Published online by Cambridge University Press: 30 January 2010
It has often been argued that both in Sicily and in Europe more generally banditry grew out of the rural overpopulation and poverty that were caused by the economic and social changes that accompanied the transition from feudalism to capitalism. Brigandage was as much a product of this process as rural vagrancy, the only difference being that the bandit was the more enterprising and the more prepared to use illegal means to stay alive.
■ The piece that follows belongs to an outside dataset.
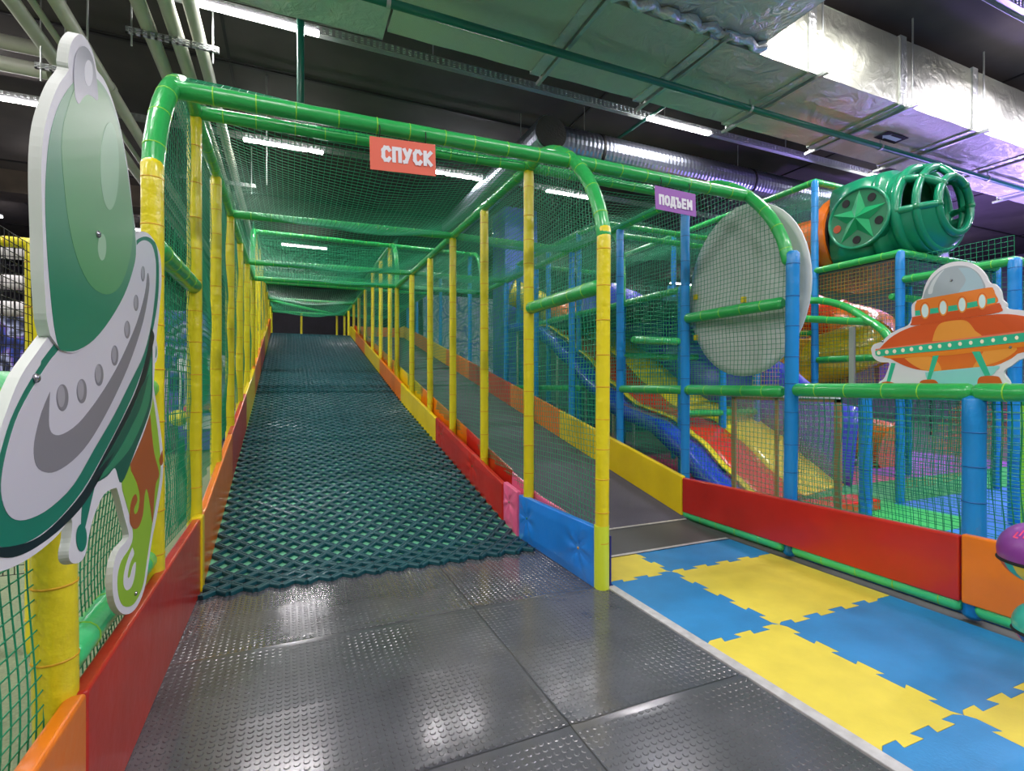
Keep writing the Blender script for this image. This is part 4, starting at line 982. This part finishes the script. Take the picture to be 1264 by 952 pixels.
cnet(lambda u, v: (3.24*U+wig(u, v), u, v), r5(3.62, 7.2, .06), r5(.4, 2.8, .06), M_net, ok=lambda u, v: v < 1.85*U or u > 4.9*U)
cnet(lambda u, v: (u, 1.9*U+wig(u, v), v), r5(4.7, 6.2, .06), r5(.9, 1.85, .06), M_net)
cnet(lambda u, v: (u, 7.2*U+wig(u, v), v), r5(2.7, 6.0, .07), r5(.6, 2.8, .07), M_net2)
cnet(lambda u, v: (u, v, 2.82*U-.1*math.sin(u)), r5(3.24, 4.7, .06), r5(4.8, 7.2, .06), M_net2)
cnet(lambda u, v: (u, v, 2.95*U-.08*math.sin(2*u)), r5(4.7, 6.2, .06), r5(3.4, 6.6, .06), M_net2)
cnet(lambda u, v: (u, 3.0*U+.25*math.sin(u*1.3)+wig(u, v), v), r5(5.1, 8.4, .085), r5(.05, .98, .085), M_neto, ok=lambda u, v: (v < .12*U+(u-5.1*U)*.62) and (u < 6.6*U or v > .3*U))
cnet(lambda u, v: (u, 3.6*U+wig(u, v), v), r5(5.6, 9, .1), r5(.03, .9, .1), M_nety, ok=lambda u, v: math.sin(u*1.7)+math.sin(v*3) > .3)
# ---- wave slide
sl = thing('wave_slide', 'wavy slide with blue, red and yellow lanes behind the net of the right wall', 'slide', (3.6*U, 3.4*U, 0))
PR = [(2.1,.07),(2.6,.08),(2.85,.13),(3.07,.26),(3.41,.49),(3.75,.66),(4.0,.71),(4.25,.76),(4.7,.98),(5.3,1.34),(5.73,1.57),(6.2,1.76),(6.7,1.83),(7.1,1.84)]
def zs(y):
    y /= U
    if y <= PR[0][0]: return PR[0][1]*U
    for (a, za), (b, zb_) in zip(PR[:-1], PR[1:]):
        if a <= y <= b: t = (y-a)/(b-a); t = t*t*(3-2*t)*.4+t*.6; return (za+(zb_-za)*t)*U
    return PR[-1][1]*U
def lane(x0, x1, up0, up1, m, name, y0=2.78, y1=7.0, skirt=0):
    mb = MB(); n = 60
    def top(u, v): y = (y0+(y1-y0)*u)*U; return ((x0+(x1-x0)*v)*U, y, zs(y)+(up0+(up1-up0)*v)*U)
    mb.grid(top, n, 4)
    if skirt: mb.grid(lambda u, v: (x0*U, (y0+(y1-y0)*u)*U, zs((y0+(y1-y0)*u)*U)+up0*U-skirt*U*v), n, 2)
    o = mb.build(name, m, sl, solid=.02); return o
lane(2.98, 3.22, .04, .0, mat('slide_blue', '#2348c8', .25, coat=.6), 'lane', skirt=.12)['label'] = 'blue lane edge'
lane(3.22, 3.28, .035, .035, mat('slide_yellow', '#f0e226', .25, coat=.6), 'lane_divider')
lane(3.28, 3.72, .0, .0, mat('slide_red', '#e0331a', .25, coat=.6), 'lane')['label'] = 'red lane'
lane(3.72, 4.2, .0, .05, MATS['slide_yellow'], 'lane')['label'] = 'yellow lane'
lane(4.2, 4.3, .05, .7, mat('slide_violet', '#3d45cc', .3, coat=.6), 'side_wall', y0=2.72)
MB().box((3.0*U, 2.55*U, 0), (4.3*U, 2.78*U, .09*U)).build('landing_pad', MATS['slide_red'], sl, bevel=.02)
for y in (4.4, 5.6, 6.8):
    for x in (3.05, 4.2): MB().tube([(x*U, y*U, 0), (x*U, y*U, zs(y*U)-.04)], .03, 10).build('leg', M_zinc, sl)
# ---- framed clear panel
wp = thing('clear_panel', 'tan framed cloudy clear panel beside the blue post, in front of the slide foot', 'panel', (2.95*U, 2.36*U, .1))
XP = 2.95*U; tan = mat('tan_trim', '#b08a5a', .5); y0_, y1_, z0_, z1_ = 1.97*U, 2.77*U, .12*U, .93*U
MB().box((XP-.004, y0_, z0_), (XP+.004, y1_, z1_)).build('film', M_plexi, wp)
fm = MB()
for a, b in (((y0_, z0_), (y0_+.06, z1_)), ((y1_-.05, z0_), (y1_, z1_)), (((y0_+y1_)/2+.03, z0_), ((y0_+y1_)/2+.06, z1_)), ((y0_, z1_-.06), (y1_, z1_)), ((y0_, z0_), (y1_, z0_+.06))):
    fm.box((XP-.012, a[0], a[1]), (XP+.012, b[0], b[1]))
fm.build('frame', tan, wp)
MB().tube([(XP-.02, y0_, z1_-.02), (XP-.02, y1_, z1_-.02)], .012, 8).build('white_rod', M_white, wp)
# ---- lime and green end panel at the right edge
p = atz(1262, 560, 3.3*U); t = thing('lime_panel', 'lime panel with green top, standing at the right edge behind the net', 'panel', (p.x, p.y, 0))
MB().box((p.x, p.y-.3, 0), (p.x+.05, p.y+.02, .86*U)).build('board', mat('lime', '#8fe03a', .4), t, bevel=.01); MB().box((p.x, p.y-.3, .865*U), (p.x+.05, p.y+.02, 1.0*U)).build('top_board', M_green, t, bevel=.01)
# ---- tube slide
def tubeslide(pts, cols, r, label, name='tube_slide'):
    t = thing(name, label, 'slide', tuple(Vector(pts[-1])*U)); P = smooth([Vector(p)*U for p in pts], 8); k = len(cols); n = len(P)
    for i in range(k):
        a = i*(n-1)//k; b = (i+1)*(n-1)//k; q = P[a:b+1]; MB().tube(q, r, 20).build('tube_section', mat('slide_'+cols[i], {'orange': '#f07a1c', 'yellow': '#edb81c', 'red': '#d8381e', 'green': '#2a9a55'}[cols[i]], .3, coat=.5), t)
        d = (q[-1]-q[-2]).normalized(); MB().tube([q[-1]-d*.03, q[-1]+d*.03], r*1.09, 20).build('collar', MATS['slide_'+cols[i]], t)
tubeslide([(5.1,3.45,2.45),(5.1,4.1,2.42),(5.6,4.7,2.2),(6.3,4.6,1.9),(6.4,3.9,1.6),(5.7,3.8,1.35),(5.2,4.4,1.1),(5.8,5.0,.8),(6.5,4.6,.45),(6.6,3.8,.25)], ['orange','orange','red','orange','yellow','orange','yellow','orange'], .42, 'orange and yellow spiral tube slide winding down behind the green turret')
tubeslide([(3.7,8.6,2.7),(4.4,8.4,2.4),(5.0,7.8,2.1),(5.3,7.2,1.6),(5.0,6.6,1.2)], ['yellow','orange','yellow','orange'], .36, 'yellow and orange tube slide far behind the blue posts, beyond the wavy slide')
# ---- boxes and soft blocks inside
for (x, y, z, sx, sy, sz, c, lab) in ((5.0,3.9,1.0,.5,.06,.5,'#e0a818','tall amber soft block on the deck behind the yellow net'), (5.6,3.9,1.0,.5,.06,.55,'#7a2f22','brown soft block beside the amber one behind the yellow net'), (6.2,3.7,.95,.4,.06,.45,'#7a35b8','violet soft block behind the yellow net'),
                                     (3.0,6.0,.0,.5,.8,.35,'#1c7a4a','dark green soft block low behind the outer net of the grey ramp')):
    o = MB().box((x*U, y*U, z*U), ((x+sx)*U, (y+sy)*U, (z+sz)*U)).build('soft_block', mat('block_'+c[1:], c, .5), bevel=.02); tag(o, lab, 'soft block')
# ---- painted column
p = atz(641, 474, 10*U)
mcol = graffiti('column_paint', ['#4a52c4', '#5f74dd', '#4d78cc', '#6a60cc'], .15)
co = MB().box((p.x-.5, p.y-.1, -.02), (p.x+.55, p.y+.9, HZ)).build('trim_5', mcol, bevel=.01); tag(co, 'blue painted concrete column', kind='structure')
o = MB().box((3.3*U, 13.5*U, 0), (6.2*U, 13.6*U, 3.4*U)).build('pale_partition', graffiti('pale_mural', ['#c8d4e6', '#8fa6cc', '#e6e9f0', '#4d6fb0', '#dfe6ee'], .5)); tag(o, 'pale patterned partition far behind the outer net of the grey ramp', 'partition')
o = MB().box((5.2*U, 8.8*U, 0), (9.5*U, 8.9*U, 2.3*U)).build('dark_partition', graffiti('dark_mural', ['#14324a', '#1a5a52', '#23406e', '#0e2430'], .4)); tag(o, 'dark blue and green partition behind the climbing frame', 'partition')
# ---- green turret pod on the frame
tu = thing('turret_pod', 'green moulded pod with a big star wheel on top of the climbing frame', 'play pod', (5.1*U, 2.9*U, 2.12*U))
M_pod = mat('pod_green', '#128a62', .3, coat=.4, bump=(3, .1)); M_podd = mat('pod_dark_green', '#0d7a4e', .32, coat=.4)
cx, cz, rz_ = 5.16*U, 2.515*U, .41*U
def podprof(a, wz, boxy):
    """rounded section: angle a, boxy 0 circle .. 1 squared"""
    c, s_ = math.cos(a), math.sin(a); e = 1/(1+1.6*boxy)
    return (math.copysign(abs(c)**e, c), math.copysign(abs(s_)**e, s_))
def pod_ring(y, r, boxy, k=40): return [(cx+r*podprof(2*PI*j/k, 1, boxy)[0], y, cz+r*podprof(2*PI*j/k, 1, boxy)[1]) for j in range(k)]
YP = lambda y: 3.30-(3.30-y)*.66
prof = [(3.30,.30,.9),(3.29,.365,.9),(3.0,.375,.85),(2.80,.375,.75),(2.76,.345,.75),(2.72,.345,.7),(2.69,.375,.6),(2.60,.37,.5),(2.57,.34,.4),(2.53,.34,.3),(2.50,.355,.2),(2.42,.355,.1)]
mb = MB(); k = 40; vs = []
for y, r, bx in prof: vs += pod_ring(YP(y)*U, r*1.1*U, bx)
mb.add(vs, [(i*k+j, i*k+(j+1) % k, (i+1)*k+(j+1) % k, (i+1)*k+j) for i in range(len(prof)-1) for j in range(k)]+[tuple(range(k))], 0, True)
mb.build('body', M_pod, tu)
# cockpit cage: ribs and hoops
cg = MB()
def dome(a, t): r = .39*U*math.cos(t*PI/2*.75); return Vector((cx+r*math.cos(a), YP(2.42)*U-.27*U*math.sin(t*PI/2*.9), cz+r*math.sin(a)))
low = MB(); low.grid(lambda u, v: dome(PI*1.02+PI*.96*u, v*.75), 24, 10); low.build('cage_floor', M_pod, tu, solid=.03)
for a in [PI*i/4+.1 for i in range(0, 5)]: cg.tube([dome(a, t/10) for t in range(0, 9)], .05, 8)
for t in (0, .38, .78): cg.tube([dome(2*PI*i/36, t) for i in range(36)], .07 if t == 0 else .05, 8, closed=True)
cg.build('cockpit_cage', M_pod, tu)
for a in [PI*i/4+.1 for i in range(0, 5)]:
    for t in (0.05, .38, .78): q = dome(a, t); MB().ball(q, .06, nu=8, nv=6).build('bolt_head', M_podd, tu)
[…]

Hence poverty and deprivation are seen as the root causes of almost all forms of deviant behaviour, ranging from banditry, prostitution, and vagrancy to very different phenomena like the abandonment of illegitimate children as foundlings.
There are similar assumptions behind the argument that banditry was a form of pre-political protest in peasant societies which became especially prominent in moments of subsistence crisis or in response to the ‘fear of famine’. It was then that the bandit became the armed avenger of the peasantry, and by robbing merchants, money-lenders, taxmen, and wealthy landowners he symbolically brought about a juster distribution of resources. These actions gave expression to an embryonic class consciousness, albeit one that lacked political form or objectives since the bandit's response was an instinctive reaction born of centuries of exploitation.
The more extreme versions of this thesis developed in the years following the cultural revolution in China and the armed struggle for national liberation in Latin America, Africa, and South-East Asia in the 1960s.